*Requirement*.
Reproduce all lines of the listing below in which the word "that" occurs.
─── Task inputs ───
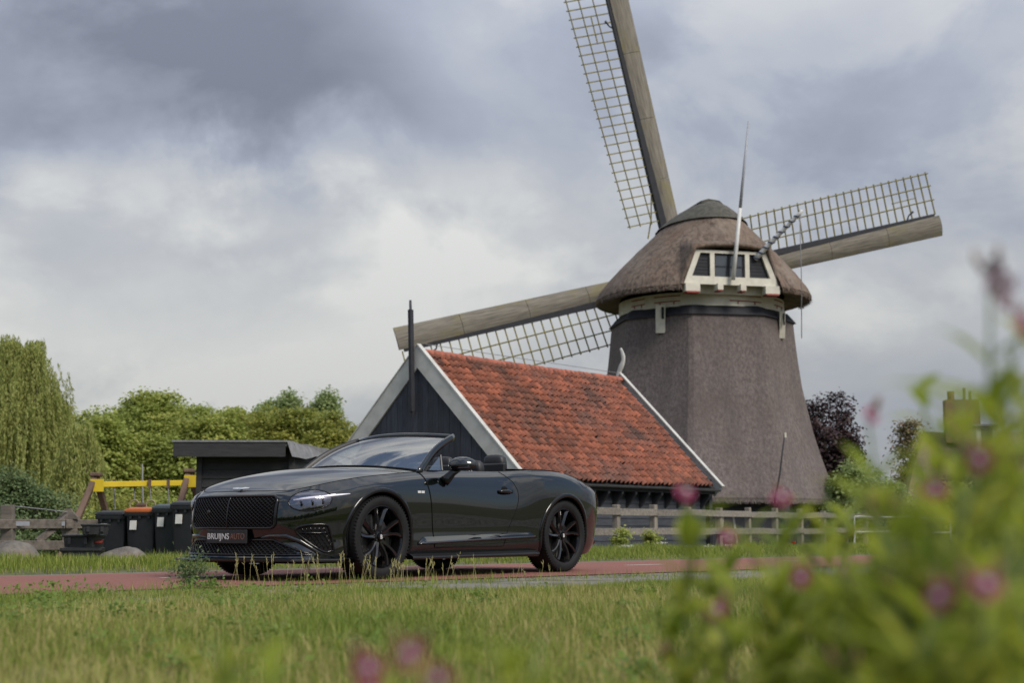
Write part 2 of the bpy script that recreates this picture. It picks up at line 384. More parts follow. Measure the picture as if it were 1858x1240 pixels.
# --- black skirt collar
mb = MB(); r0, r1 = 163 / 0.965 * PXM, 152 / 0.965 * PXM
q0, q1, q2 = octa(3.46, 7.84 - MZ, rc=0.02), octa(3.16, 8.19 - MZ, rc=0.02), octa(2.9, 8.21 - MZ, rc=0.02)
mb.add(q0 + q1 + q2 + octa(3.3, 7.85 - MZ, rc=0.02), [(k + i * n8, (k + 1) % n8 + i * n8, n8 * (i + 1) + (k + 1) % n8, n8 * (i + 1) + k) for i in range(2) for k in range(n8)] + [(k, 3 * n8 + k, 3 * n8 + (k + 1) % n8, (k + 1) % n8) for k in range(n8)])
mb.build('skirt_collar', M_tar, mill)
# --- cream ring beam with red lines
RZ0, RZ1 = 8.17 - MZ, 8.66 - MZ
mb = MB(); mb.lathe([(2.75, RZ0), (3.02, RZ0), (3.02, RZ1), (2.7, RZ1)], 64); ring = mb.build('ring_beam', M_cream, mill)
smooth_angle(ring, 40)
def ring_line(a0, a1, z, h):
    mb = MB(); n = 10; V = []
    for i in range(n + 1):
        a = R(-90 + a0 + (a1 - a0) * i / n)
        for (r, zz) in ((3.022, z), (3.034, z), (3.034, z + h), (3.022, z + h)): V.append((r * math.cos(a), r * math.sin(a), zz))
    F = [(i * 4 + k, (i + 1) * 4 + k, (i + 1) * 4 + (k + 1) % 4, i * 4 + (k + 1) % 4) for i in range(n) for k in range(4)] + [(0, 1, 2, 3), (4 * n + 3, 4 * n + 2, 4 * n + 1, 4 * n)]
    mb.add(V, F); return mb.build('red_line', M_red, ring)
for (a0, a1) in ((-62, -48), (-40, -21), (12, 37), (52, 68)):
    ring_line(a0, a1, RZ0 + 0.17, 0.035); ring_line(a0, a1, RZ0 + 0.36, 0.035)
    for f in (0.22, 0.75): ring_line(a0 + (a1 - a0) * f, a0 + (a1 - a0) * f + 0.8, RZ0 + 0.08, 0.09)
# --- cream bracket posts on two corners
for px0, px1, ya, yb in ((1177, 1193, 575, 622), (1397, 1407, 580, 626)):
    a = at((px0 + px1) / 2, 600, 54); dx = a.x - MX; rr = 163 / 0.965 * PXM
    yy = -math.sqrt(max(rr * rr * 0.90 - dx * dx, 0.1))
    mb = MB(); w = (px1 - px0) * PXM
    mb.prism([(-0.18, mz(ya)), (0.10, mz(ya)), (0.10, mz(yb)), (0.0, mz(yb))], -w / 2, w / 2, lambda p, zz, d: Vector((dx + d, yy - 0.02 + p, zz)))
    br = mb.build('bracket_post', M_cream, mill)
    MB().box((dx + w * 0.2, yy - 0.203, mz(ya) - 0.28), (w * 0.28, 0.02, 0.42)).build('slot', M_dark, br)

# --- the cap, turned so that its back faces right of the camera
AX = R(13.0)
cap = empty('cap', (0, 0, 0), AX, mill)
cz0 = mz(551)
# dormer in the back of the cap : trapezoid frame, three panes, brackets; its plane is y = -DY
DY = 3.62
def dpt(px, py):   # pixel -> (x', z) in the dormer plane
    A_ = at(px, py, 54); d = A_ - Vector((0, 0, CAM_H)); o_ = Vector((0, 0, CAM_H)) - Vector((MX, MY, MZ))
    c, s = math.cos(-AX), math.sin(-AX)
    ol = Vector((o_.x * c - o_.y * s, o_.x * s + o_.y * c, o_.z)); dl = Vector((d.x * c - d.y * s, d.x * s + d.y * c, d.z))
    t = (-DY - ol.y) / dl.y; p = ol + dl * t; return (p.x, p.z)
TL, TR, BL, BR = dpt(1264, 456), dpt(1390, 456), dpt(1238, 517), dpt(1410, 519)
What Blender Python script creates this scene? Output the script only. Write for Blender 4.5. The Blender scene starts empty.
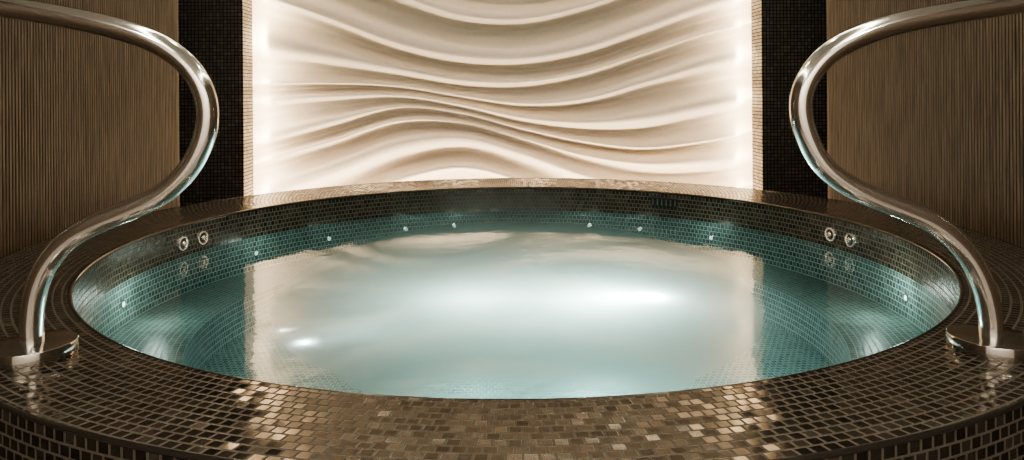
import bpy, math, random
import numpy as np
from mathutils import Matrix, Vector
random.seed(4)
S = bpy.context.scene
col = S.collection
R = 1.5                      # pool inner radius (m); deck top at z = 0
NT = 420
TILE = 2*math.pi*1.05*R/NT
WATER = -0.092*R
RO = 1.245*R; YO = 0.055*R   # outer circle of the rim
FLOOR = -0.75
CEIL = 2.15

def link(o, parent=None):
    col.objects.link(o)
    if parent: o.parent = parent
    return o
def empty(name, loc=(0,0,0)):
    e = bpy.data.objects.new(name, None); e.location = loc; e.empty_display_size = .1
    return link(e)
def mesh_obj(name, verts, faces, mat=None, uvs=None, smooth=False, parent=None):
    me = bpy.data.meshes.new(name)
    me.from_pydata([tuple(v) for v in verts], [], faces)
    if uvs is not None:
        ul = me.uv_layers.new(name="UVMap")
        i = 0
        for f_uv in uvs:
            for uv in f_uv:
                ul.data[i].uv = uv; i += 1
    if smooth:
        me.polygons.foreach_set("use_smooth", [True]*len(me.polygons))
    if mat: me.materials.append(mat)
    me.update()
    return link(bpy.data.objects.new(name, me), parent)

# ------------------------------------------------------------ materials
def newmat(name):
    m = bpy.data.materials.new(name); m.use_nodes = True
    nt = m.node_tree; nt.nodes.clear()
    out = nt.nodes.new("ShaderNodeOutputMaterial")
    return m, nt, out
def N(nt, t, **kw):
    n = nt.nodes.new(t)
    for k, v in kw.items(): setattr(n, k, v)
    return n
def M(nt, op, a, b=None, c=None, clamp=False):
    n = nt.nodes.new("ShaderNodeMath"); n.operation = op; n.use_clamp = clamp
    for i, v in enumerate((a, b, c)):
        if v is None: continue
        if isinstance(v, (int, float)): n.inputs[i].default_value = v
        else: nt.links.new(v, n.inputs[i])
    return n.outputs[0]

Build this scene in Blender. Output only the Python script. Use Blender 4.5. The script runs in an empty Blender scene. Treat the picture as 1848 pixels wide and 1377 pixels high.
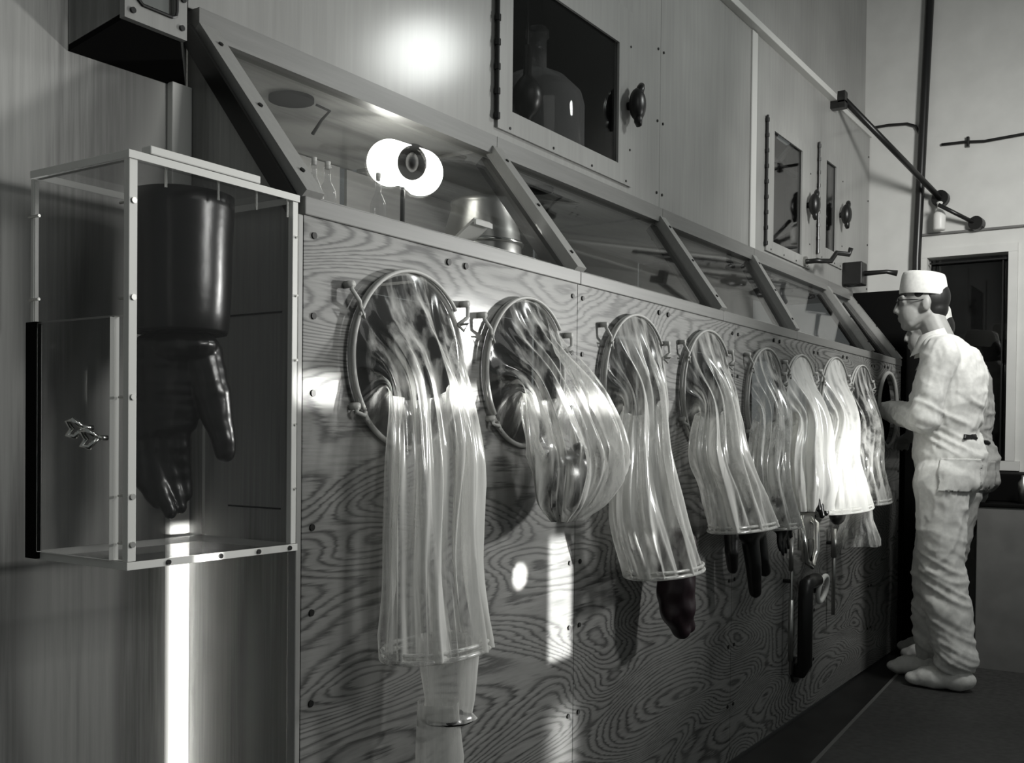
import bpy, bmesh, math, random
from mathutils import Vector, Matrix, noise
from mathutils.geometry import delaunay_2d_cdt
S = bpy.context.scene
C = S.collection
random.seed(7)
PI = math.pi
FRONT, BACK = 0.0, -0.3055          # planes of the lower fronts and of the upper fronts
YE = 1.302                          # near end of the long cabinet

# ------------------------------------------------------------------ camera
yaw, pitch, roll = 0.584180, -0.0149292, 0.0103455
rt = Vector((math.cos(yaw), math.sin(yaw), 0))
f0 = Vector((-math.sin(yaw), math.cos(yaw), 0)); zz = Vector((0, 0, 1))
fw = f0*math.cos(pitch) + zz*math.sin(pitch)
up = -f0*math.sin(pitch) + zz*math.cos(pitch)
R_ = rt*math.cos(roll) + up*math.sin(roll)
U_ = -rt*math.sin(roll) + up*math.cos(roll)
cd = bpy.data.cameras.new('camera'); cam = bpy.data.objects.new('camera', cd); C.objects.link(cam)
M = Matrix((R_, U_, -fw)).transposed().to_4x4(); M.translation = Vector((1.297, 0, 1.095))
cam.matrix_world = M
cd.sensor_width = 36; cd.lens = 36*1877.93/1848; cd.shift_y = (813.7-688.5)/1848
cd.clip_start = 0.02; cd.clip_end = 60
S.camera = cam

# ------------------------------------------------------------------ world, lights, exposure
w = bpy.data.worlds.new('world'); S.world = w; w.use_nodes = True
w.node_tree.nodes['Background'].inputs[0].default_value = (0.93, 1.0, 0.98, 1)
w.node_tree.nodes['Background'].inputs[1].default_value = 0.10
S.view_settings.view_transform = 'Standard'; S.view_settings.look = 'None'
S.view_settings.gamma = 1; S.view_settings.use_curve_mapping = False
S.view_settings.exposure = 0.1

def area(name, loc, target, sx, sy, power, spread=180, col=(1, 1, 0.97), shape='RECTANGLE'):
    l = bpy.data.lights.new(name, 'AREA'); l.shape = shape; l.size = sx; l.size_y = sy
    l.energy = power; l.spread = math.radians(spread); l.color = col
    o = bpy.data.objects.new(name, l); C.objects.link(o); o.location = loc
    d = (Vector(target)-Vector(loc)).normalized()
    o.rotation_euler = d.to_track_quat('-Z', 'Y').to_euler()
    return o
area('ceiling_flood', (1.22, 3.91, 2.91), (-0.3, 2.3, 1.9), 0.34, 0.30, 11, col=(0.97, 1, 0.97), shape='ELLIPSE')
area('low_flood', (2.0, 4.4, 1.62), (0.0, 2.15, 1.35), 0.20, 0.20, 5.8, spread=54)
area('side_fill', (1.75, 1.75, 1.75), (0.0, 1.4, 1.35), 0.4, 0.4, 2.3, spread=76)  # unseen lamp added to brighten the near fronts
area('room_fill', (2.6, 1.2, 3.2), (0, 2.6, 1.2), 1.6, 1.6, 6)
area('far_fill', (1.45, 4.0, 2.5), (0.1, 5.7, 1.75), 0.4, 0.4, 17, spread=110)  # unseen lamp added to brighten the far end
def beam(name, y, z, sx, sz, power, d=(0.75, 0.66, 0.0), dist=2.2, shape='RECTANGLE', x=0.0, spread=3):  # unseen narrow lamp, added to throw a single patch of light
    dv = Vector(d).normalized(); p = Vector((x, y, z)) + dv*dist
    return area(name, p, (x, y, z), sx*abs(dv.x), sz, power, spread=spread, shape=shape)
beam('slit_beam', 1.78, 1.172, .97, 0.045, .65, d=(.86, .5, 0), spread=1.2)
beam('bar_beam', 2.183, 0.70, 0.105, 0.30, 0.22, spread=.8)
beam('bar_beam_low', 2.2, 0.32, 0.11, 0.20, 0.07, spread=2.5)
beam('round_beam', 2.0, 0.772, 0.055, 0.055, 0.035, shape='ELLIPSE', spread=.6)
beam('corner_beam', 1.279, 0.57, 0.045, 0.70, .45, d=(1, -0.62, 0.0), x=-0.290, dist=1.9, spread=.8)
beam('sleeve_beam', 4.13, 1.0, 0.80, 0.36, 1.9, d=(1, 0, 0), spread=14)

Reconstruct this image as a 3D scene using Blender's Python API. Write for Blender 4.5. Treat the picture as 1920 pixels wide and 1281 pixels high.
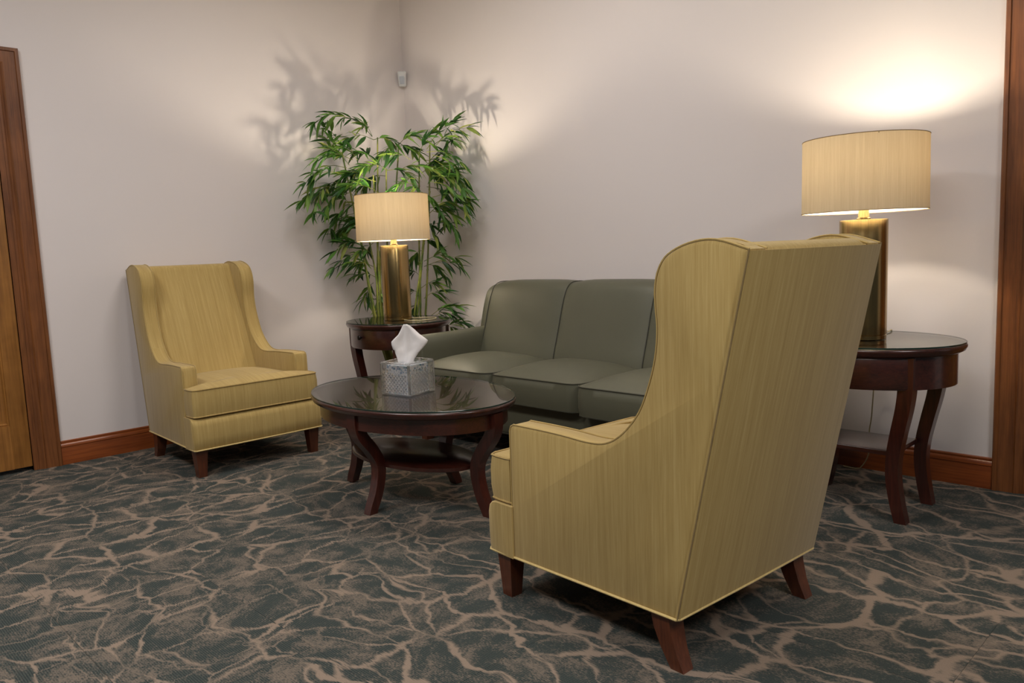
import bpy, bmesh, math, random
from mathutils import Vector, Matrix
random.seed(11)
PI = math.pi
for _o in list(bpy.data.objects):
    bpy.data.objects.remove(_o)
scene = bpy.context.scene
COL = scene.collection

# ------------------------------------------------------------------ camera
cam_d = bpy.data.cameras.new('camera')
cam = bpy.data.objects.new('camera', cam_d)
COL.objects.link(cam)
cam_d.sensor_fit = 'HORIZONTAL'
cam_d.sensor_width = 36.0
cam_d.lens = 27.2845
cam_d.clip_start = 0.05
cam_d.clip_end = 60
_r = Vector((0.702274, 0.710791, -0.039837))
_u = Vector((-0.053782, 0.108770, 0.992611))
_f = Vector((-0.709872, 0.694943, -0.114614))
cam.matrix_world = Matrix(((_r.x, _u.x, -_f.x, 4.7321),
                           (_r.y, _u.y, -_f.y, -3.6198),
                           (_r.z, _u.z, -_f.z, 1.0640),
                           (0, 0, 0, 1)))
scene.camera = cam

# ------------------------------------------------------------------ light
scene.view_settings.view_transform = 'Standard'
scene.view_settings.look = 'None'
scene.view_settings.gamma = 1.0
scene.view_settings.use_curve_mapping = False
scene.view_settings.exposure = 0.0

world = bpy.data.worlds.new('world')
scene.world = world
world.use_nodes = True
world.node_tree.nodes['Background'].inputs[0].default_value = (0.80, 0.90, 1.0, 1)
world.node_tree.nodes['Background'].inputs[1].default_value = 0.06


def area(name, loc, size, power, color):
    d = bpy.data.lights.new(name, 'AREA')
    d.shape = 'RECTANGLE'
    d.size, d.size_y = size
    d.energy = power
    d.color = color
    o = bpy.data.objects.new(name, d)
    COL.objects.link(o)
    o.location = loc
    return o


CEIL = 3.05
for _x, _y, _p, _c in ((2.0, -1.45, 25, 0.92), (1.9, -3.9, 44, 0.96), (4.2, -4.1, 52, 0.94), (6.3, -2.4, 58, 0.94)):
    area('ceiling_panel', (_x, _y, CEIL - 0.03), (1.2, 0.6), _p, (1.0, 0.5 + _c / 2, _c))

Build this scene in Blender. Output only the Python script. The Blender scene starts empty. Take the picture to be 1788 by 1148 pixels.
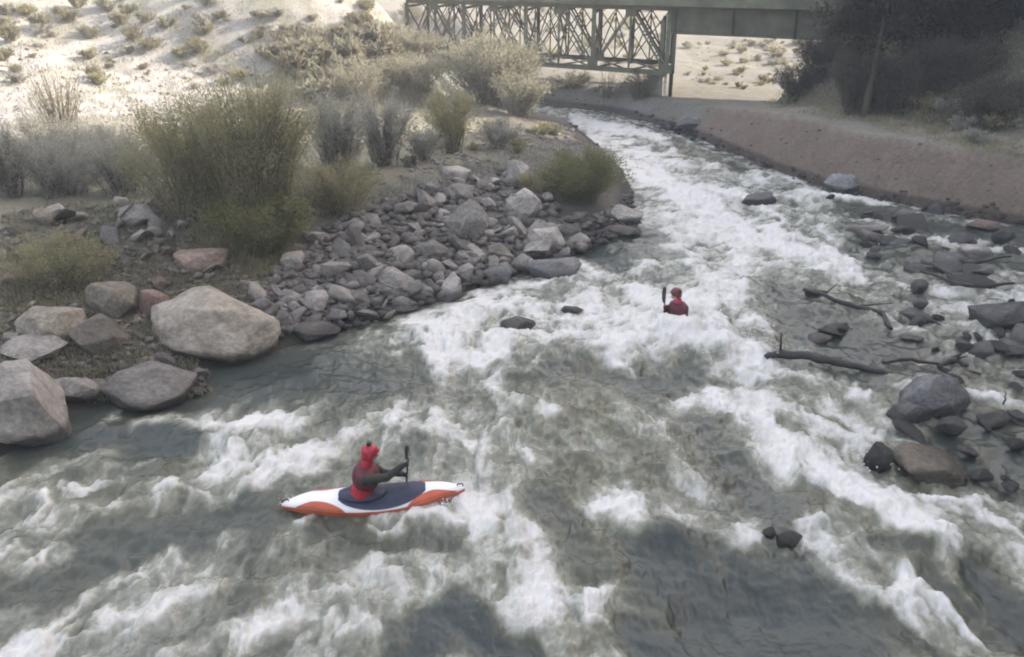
───
*Solution for this exercise*.
Write part 2 of the bpy script that recreates this picture. It picks up at line 384. More parts follow. Measure the picture as if it were 1858x1240 pixels.
# --- the cap, turned so that its back faces right of the camera